The discussion drew on new research conducted under the AI Ready ASEAN programme, implemented by the ASEAN Foundation with support from Google.org. The study “Assessing Artificial Intelligence Readiness in ASEAN Educational Contexts”, to be published at the end of February, evaluates engagement with AI across three interrelated dimensions: personal readiness, institutional readiness, and ethical readiness.
Moderator and Speakers
- Citra Nasruddin, Programme Director at Tech For Good Institute,
- Pattarat Phantprasit, Researcher at the Science, Technology and Innovation Policy Institute (STIPI), King Mongkut’s University of Technology Thonburi
- Piyakul Somsiriwong, Researcher and Capacity Building and Training Specialist of the Science, Technology and Innovation Policy Institute (STIPI) at King Mongkut’s University of Technology Thonburi,
- Bank Ngamarunchot, Director of the Science, Technology, and Innovation Policy Institute (STIPI) at King Mongkut’s University of Technology Thonburi (KMUTT).
Key Takeaways
1. AI Readiness Is Already Emerging.
Across ASEAN countries, practical implementation of AI readiness is already taking shape. Preliminary findings from the AI Ready ASEAN study presented at the session reveal significant engagement with AI tools among students, educators, and parents, with students at the forefront of this adoption: 87% utilise AI for information searches, 75% for writing support. The attitudes toward AI are generally favourable among all three groups, reflecting a sense of openness rather than opposition.

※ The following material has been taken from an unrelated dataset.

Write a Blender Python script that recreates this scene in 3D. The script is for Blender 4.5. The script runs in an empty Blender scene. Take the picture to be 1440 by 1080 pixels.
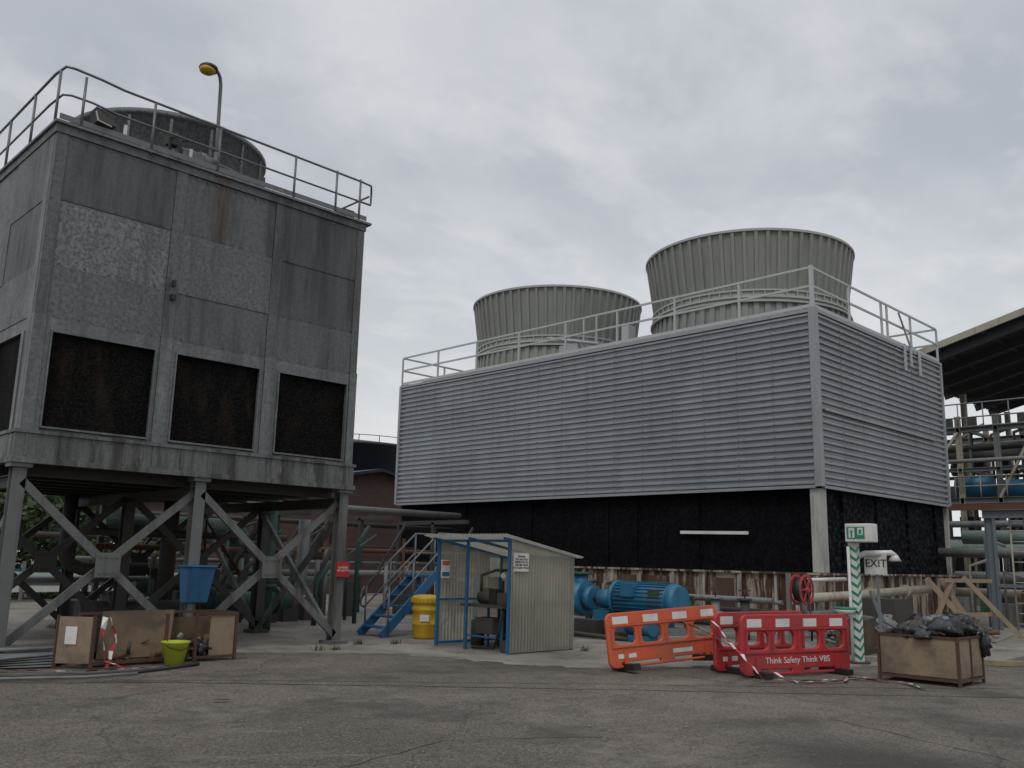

Notably, the study indicates that a majority of respondents live outside capital cities and represent diverse income backgrounds, suggesting that engagement with AI extends beyond metropolitan and higher-income populations. However, uptake is progressing faster than institutional alignment.. While personal readiness scores are consistently high across countries, institutional readiness receives the lowest ratings. Fewer than half of educators report having adequate training, governance frameworks, or infrastructure. These findings underscore a growing gap between grassroots adoption and systemic readiness.
2. Confidence Must Be Matched by Capability.
Favourable attitudes toward AI across various stakeholder groups indicate increasing confidence in the utilisation of these tools. However, confidence alone does not translate to preparedness. A significant majority acknowledge academic misuse, such as submitting AI-generated essays as assignments. Meanwhile, broader risks including misinformation, manipulation, overreliance, and the ability to recognise AI-generated content receive comparatively less attention.Disparities in AI literacy exacerbate these risks: parents consistently score the lowest, and performance fluctuates across age groups and countries, with students often surpassing their educators. In a landscape where AI systems have the capability to produce convincing yet flawed or biased results, insufficient skills and critical judgement can lead to significant repercussions. Empowerment requires more than mere access and enthusiasm; it depends on structured guidance, enhanced critical thinking, and ongoing institutional support.
3. Ethics Are Foundational, Not Optional.
Ethical readiness is essential to integrating AI in education. Current considerations are often disproportionate, focusing narrowly on plagiarism while neglecting critical issues such as bias, misinformation, accessibility, and equitable participation. Institutional readiness is frequently assessed as the weakest area, with many educators reporting insufficient support in training, governance frameworks, and infrastructure.
Without intentionally integrating ethical principles into policy design, curriculum development, and capacity-building initiatives, AI adoption may exacerbate existing disparities across age groups, income levels, and national contexts. To ensure that AI produces fair and inclusive outcomes, ethics must be integrated from the start, not treated as an afterthought, but as a fundamental component of the education system’s architecture.
4. Progress Depends on Coordinated Action.
The research identified four critical gaps that require deliberate and coordinated responses:
(i) Agility gap: AI innovation is outpacing policy adaptation and educational reform.
(ii) Agency gap: Rising reliance on AI erodes independent judgment and the ability to discern reliable information from AI-generated content.(iii) Capability gap: There is insufficient tailored training, advanced skills, and critical evaluation.
Given these gaps, the discussion highlighted that progress will be dependent on intentional collaboration across governments, education authorities, schools, technological partners, and communities. Adaptive governance should evolve alongside technological progress. Structured supervision and extensive capability-building environments are required to empower educators and students beyond basic functionality. Inclusive infrastructure and accessible design are critical to ensure that AI-enabled learning does not exacerbate existing disparities. System-wide collaboration is essential to build adaptable institutions, strengthen scaled capacities, and ensure equitable outcomes.